▶ [EXTRACTED INFORMATION]
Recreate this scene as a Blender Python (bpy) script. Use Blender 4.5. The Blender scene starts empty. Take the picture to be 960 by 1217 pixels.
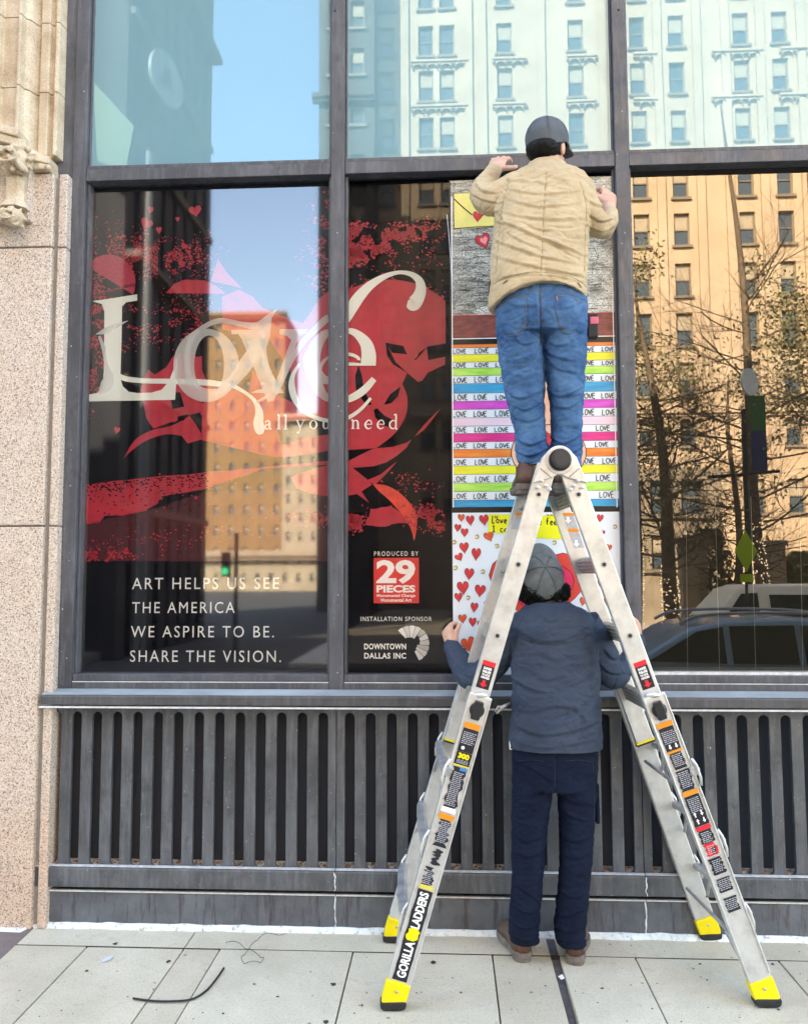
import bpy, bmesh, math, random
import numpy as np
from mathutils import Vector, Matrix, noise
random.seed(7)
S = bpy.context.scene
COL = S.collection
R_ = math.radians

# ------------------------------------------------------------------ camera
EYE = Vector((0.0, -3.875, 1.65)); FPX = 961.0
yaw, pitch, roll = R_(2.969), R_(4.4316), R_(-.189)
fw = Vector((-math.sin(yaw)*math.cos(pitch), math.cos(yaw)*math.cos(pitch), math.sin(pitch)))
rt0 = Vector((math.cos(yaw), math.sin(yaw), 0)); up0 = rt0.cross(fw)
rt = math.cos(roll)*rt0 + math.sin(roll)*up0
up = math.cos(roll)*up0 - math.sin(roll)*rt0
cam = bpy.data.objects.new('camera', bpy.data.cameras.new('camera'))
COL.objects.link(cam)
m = Matrix((rt, up, -fw)).transposed().to_4x4(); m.translation = EYE
cam.matrix_world = m
cam.data.sensor_fit = 'HORIZONTAL'; cam.data.sensor_width = 36; cam.data.lens = 36*FPX/960
cam.data.clip_start = .05; cam.data.clip_end = 3000
S.camera = cam

# ------------------------------------------------------------------ world, sun, exposure
SUN_EL, SUN_AZ = R_(38), R_(-28)      # azimuth measured from +y towards +x
w = bpy.data.worlds.new("World"); S.world = w; w.use_nodes = True
nt = w.node_tree; bg = nt.nodes['Background']
sky = nt.nodes.new('ShaderNodeTexSky'); sky.sky_type = 'NISHITA'; sky.sun_disc = False
sky.sun_elevation = SUN_EL; sky.sun_rotation = SUN_AZ
sky.air_density = 1.0; sky.dust_density = 1.2; sky.ozone_density = 1.0
nt.links.new(sky.outputs[0], bg.inputs[0]); bg.inputs[1].default_value = .15
sl = bpy.data.lights.new('sun', 'SUN'); sl.energy = 4.5; sl.angle = R_(.53); sl.color = (1, .93, .82)
sun = bpy.data.objects.new('sun', sl); COL.objects.link(sun)
sd = Vector((math.sin(SUN_AZ)*math.cos(SUN_EL), math.cos(SUN_AZ)*math.cos(SUN_EL), math.sin(SUN_EL)))
sun.rotation_euler = sd.to_track_quat('Z', 'Y').to_euler()
S.view_settings.view_transform = 'Standard'; S.view_settings.look = 'None'
S.view_settings.exposure = 3.47
S.view_settings.use_white_balance = True; S.view_settings.white_balance_temperature = 8300; S.view_settings.white_balance_tint = 8; S.view_settings.gamma = 1
S.cycles.max_bounces = 8; S.cycles.transparent_max_bounces = 16

# ------------------------------------------------------------------ geometry helpers
def ray(u, v): return fw*FPX + rt*(u-480) + up*(608.5-v)
def P(u, v, y=0.0):
    d = ray(u, v); return EYE + d*((y-EYE.y)/d.y)
def G(u, v, z=0.0):
    d = ray(u, v); return EYE + d*((z-EYE.z)/d.z)
def X(u, v=600, y=0.0): return P(u, v, y).x
def Z(v, u=480, y=0.0): return P(u, v, y).z
GL = .07                               # glass plane
def Q(u, v, D):                        # a place across the street whose mirror image stands in the glass
    p = P(u, v, D+2*GL); return Vector((p.x, -D, p.z))
WO = {}
def origin(p):
    return WO.get(p.name, Vector((0, 0, 0))) if p else Vector((0, 0, 0))
def tag(o, label=None, cat=None, group=None, kind=None):
    if label: o['label'] = label
    if cat: o['category'] = cat
    if group: o['group'] = group
    if kind: o['kind'] = kind
    return o
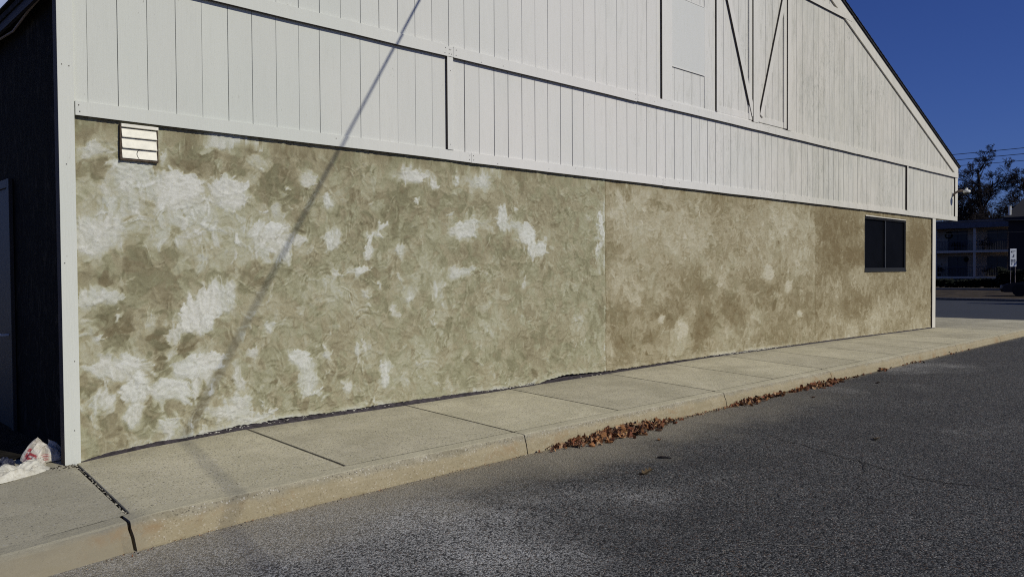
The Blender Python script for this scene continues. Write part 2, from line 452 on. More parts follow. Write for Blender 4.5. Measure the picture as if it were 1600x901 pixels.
M['rust_metal'] = simple('rusty_arm', (0.17, 0.13, 0.105), 0.7, 0.3, 0.3, 30)
M['crumb'] = simple('plaster_crumb', (0.50, 0.48, 0.42), 0.9, 0.2, 0.15)
M['cable'] = simple('cable_rubber', (0.03, 0.03, 0.03), 0.6)
M['bark'] = simple('bark', (0.020, 0.017, 0.018), 0.95, 0.1, 0.4, 3)
M['evergreen'] = simple('evergreen_leaf', (0.007, 0.009, 0.006), 0.9, 0.1, 0.5, 4)
M['shade_sheet'] = simple('dark_shade', (0.016, 0.014, 0.011), 0.95, 0.05, 0.5, 6, 0.8, 30)  # near-black colour standing for deep shade on the ground
M['verge'] = simple('dead_grass', (0.050, 0.039, 0.027), 0.95, 0.1, 0.5, 1.2, 0.8, 9)
M['kerb_far'] = simple('far_kerb_concrete', (0.15, 0.13, 0.11), 0.9)
M['apt_wall'] = simple('apartment_render', (0.36, 0.29, 0.215), 0.9, 0.2, 0.12, 1)
M['apt_slab'] = simple('balcony_concrete', (0.58, 0.49, 0.38), 0.9, 0.2, 0.1)
M['apt_dark'] = simple('apartment_base', (0.010, 0.010, 0.010), 0.9)
M['apt_roof'] = simple('apartment_roof_edge', (0.13, 0.12, 0.125), 0.9)
M['glass_far'] = simple('far_glass', (0.012, 0.014, 0.020), 0.3, 0.4)
M['rail'] = simple('railing_paint', (0.05, 0.05, 0.06), 0.6)
M['brick'] = None
t = NT('dark_brick')
br = t.n('ShaderNodeTexBrick'); t.set(br.inputs['Vector'], t.map(rot=(R(90), 0, R(90))))
br.inputs['Color1'].default_value = (0.035, 0.012, 0.011, 1); br.inputs['Color2'].default_value = (0.024, 0.010, 0.010, 1)
br.inputs['Mortar'].default_value = (0.03, 0.022, 0.02, 1); br.inputs['Scale'].default_value = 4.5
M['brick'] = t.fin(br.outputs[0], 0.9)
M['car'] = simple('car_paint', (0.006, 0.006, 0.008), 0.35, 0.4, 0.1)
M['tyre'] = simple('tyre_rubber', (0.012, 0.012, 0.012), 0.9)
M['lamp_glass'] = simple('headlight_plastic', (0.30, 0.32, 0.35), 0.2, 0.5, 0.05)
M['sign'] = simple('sign_face', (0.72, 0.75, 0.78), 0.6, 0.3, 0.05)
M['sign_ink'] = simple('sign_ink', (0.03, 0.035, 0.05), 0.6)
M['post'] = simple('post_metal', (0.20, 0.16, 0.15), 0.6)
M['pebble'] = simple('pebble', (0.48, 0.45, 0.37), 0.9, 0.2, 0.35, 15)

def mat_leaf(name):
    t = NT(name)
    a = t.attr('tint').outputs['Color']
    n = t.noise(60, 4, 0.6)
    c = t.mix(t.ss(n, 0.3, 0.7, 0.0, 0.5), a, t.mix(1.0, a, (0.6, 0.55, 0.5), 'MULTIPLY'))
    return t.fin(c, 0.7, t.bump(n, 0.5, 0.002), 0.3)
M['leaf'] = mat_leaf('dead_leaf')
def mat_bag():
    t = NT('printed_bag_plastic')
    a = t.attr('tint').outputs['Color']
    n = t.noise(25, 6, 0.65, 0.6)
    c = t.mix(t.ss(n, 0.42, 0.68, 0.0, 0.55), a, t.mix(1.0, a, (0.62, 0.58, 0.52), 'MULTIPLY'))
    return t.fin(c, 0.42, t.bump(t.noise(18, 6, 0.6, 1.5), 0.8, 0.012), 0.4)
M['bag'] = mat_bag()

# ------------------------------------------------------------------ setting: ground
WY = 6.70          # face of the rendered wall
ZW = lambda x: float(np.interp(x, [-3, 1.2, 1.86, 2.4, 3.16, 4.5, 6.1, 8.2, 10.7, 15.3, 21.0, 27], [.13, .145, .165, .205, .232, .228, .226, .235, .245, .205, .140, .10]))
ZK = lambda x: float(np.interp(x, [-3, .95, 1.5, 1.75, 3.2, 8.5, 11.4, 14.1, 17, 21.8, 27], [.125, .135, .150, .172, .176, .165, .160, .157, .142, .138, .10]))
YK = lambda x: float(np.interp(x, [-3, 0.6, 1.2, 1.6, 2.3, 3.5, 27], [4.70, 4.82, 4.86, 4.905, 4.915, 4.92, 4.92]))
def zs(x, y):
    yk = YK(x); t = max(0.0, min(1.0, (y - yk) / (WY - yk)))
    z = ZK(x) * (1 - t) + ZW(x) * t
    if y > WY: z = ZW(x)
    return z

def sheet(name, x0, x1, y0, y1, z, mat, nx=1, ny=1):
    mb = MB()
    xs = np.linspace(x0, x1, nx+1); ys = np.linspace(y0, y1, ny+1)
    v = [(a, b, z) for b in ys for a in xs]
    f = [(j*(nx+1)+i, j*(nx+1)+i+1, (j+1)*(nx+1)+i+1, (j+1)*(nx+1)+i) for j in range(ny) for i in range(nx)]
    mb.add(v, f)
    return tag(mb.build(name, mat), kind='structure')

mb = MB(); n = 64
mb.add([(0, 0, -0.02)] + [(1800*math.cos(2*math.pi*k/n), 1800*math.sin(2*math.pi*k/n), -0.02) for k in range(n)],
       [(0, k+1, (k+1) % n + 1) for k in range(n)])
tag(mb.build('ground', M['verge']), kind='structure')
sheet('asphalt_drive', -30, 26.0, -32, 60, 0.0, M['asphalt'], 8, 8)
sheet('parking_lot', 26.0, 43.0, -32, 60, 0.0, M['lot'], 8, 8)
sheet('road', 60.0, 68.0, -60, 80, 0.0, M['lot'])

# cracks in the asphalt: filled with dirt
def ribbon(mb, pts, w, z, mi=0, seed=0, jit=0.02):
    r = random.Random(seed); P = []
    for (ax, ay), (bx, by) in zip(pts[:-1], pts[1:]):
        L = math.hypot(bx-ax, by-ay); k = max(2, int(L/0.05))
        for i in range(k):
            u = i/k; P.append((ax+(bx-ax)*u + r.uniform(-jit, jit), ay+(by-ay)*u + r.uniform(-jit, jit)))
    P.append(pts[-1]); v = []
    for i, p in enumerate(P):
        a = P[max(0, i-1)]; b = P[min(len(P)-1, i+1)]
        d = Vector((b[0]-a[0], b[1]-a[1])).normalized()
        ww = w*r.uniform(0.25, 1.0)*0.5
        v += [(p[0]-d.y*ww, p[1]+d.x*ww, z), (p[0]+d.y*ww, p[1]-d.x*ww, z)]
    mb.add(v, [(2*i, 2*i+1, 2*i+3, 2*i+2) for i in range(len(P)-1)], mi)
mb = MB()
ribbon(mb, [(7.02, 3.60), (6.95, 3.35), (6.75, 2.95), (6.63, 2.62), (6.42, 2.15), (6.50, 1.80), (6.57, 1.42), (6.7, .9), (6.6, 0.2)], 0.013, 0.004, 0, 3)
ribbon(mb, [(6.63, 2.62), (6.2, 2.5), (5.7, 2.3)], 0.006, 0.004, 0, 5)
tag(mb.build('pavement_crack', M['crack']), kind='structure')
mb = MB()
for pts, s in (([(3.62, 2.36), (3.80, 2.42), (4.05, 2.36), (4.22, 2.30)], 1), ([(3.62, 2.36), (3.50, 2.22), (3.40, 2.18)], 2), ([(4.22, 2.42), (4.30, 2.2), (4.42, 2.12), (4.46, 1.98)], 4)):
    ribbon(mb, pts, 0.007, 0.005, 0, s, 0.022)
tag(mb.build('chalk_scuff', M['chalk']), kind='structure')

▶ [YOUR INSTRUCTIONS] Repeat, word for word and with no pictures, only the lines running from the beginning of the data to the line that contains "S.camera = cam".

▶ [OUTPUT FOR THIS TASK]
Recreate this scene as a Blender Python (bpy) script. Use Blender 4.5. The Blender scene starts empty. Take the picture to be 960 by 1217 pixels.
import bpy, bmesh, math, random
import numpy as np
from mathutils import Vector, Matrix, noise
random.seed(7)
S = bpy.context.scene
COL = S.collection
R_ = math.radians

# ------------------------------------------------------------------ camera
EYE = Vector((0.0, -3.875, 1.65)); FPX = 961.0
yaw, pitch, roll = R_(2.969), R_(4.4316), R_(-.189)
fw = Vector((-math.sin(yaw)*math.cos(pitch), math.cos(yaw)*math.cos(pitch), math.sin(pitch)))
rt0 = Vector((math.cos(yaw), math.sin(yaw), 0)); up0 = rt0.cross(fw)
rt = math.cos(roll)*rt0 + math.sin(roll)*up0
up = math.cos(roll)*up0 - math.sin(roll)*rt0
cam = bpy.data.objects.new('camera', bpy.data.cameras.new('camera'))
COL.objects.link(cam)
m = Matrix((rt, up, -fw)).transposed().to_4x4(); m.translation = EYE
cam.matrix_world = m
cam.data.sensor_fit = 'HORIZONTAL'; cam.data.sensor_width = 36; cam.data.lens = 36*FPX/960
cam.data.clip_start = .05; cam.data.clip_end = 3000
S.camera = cam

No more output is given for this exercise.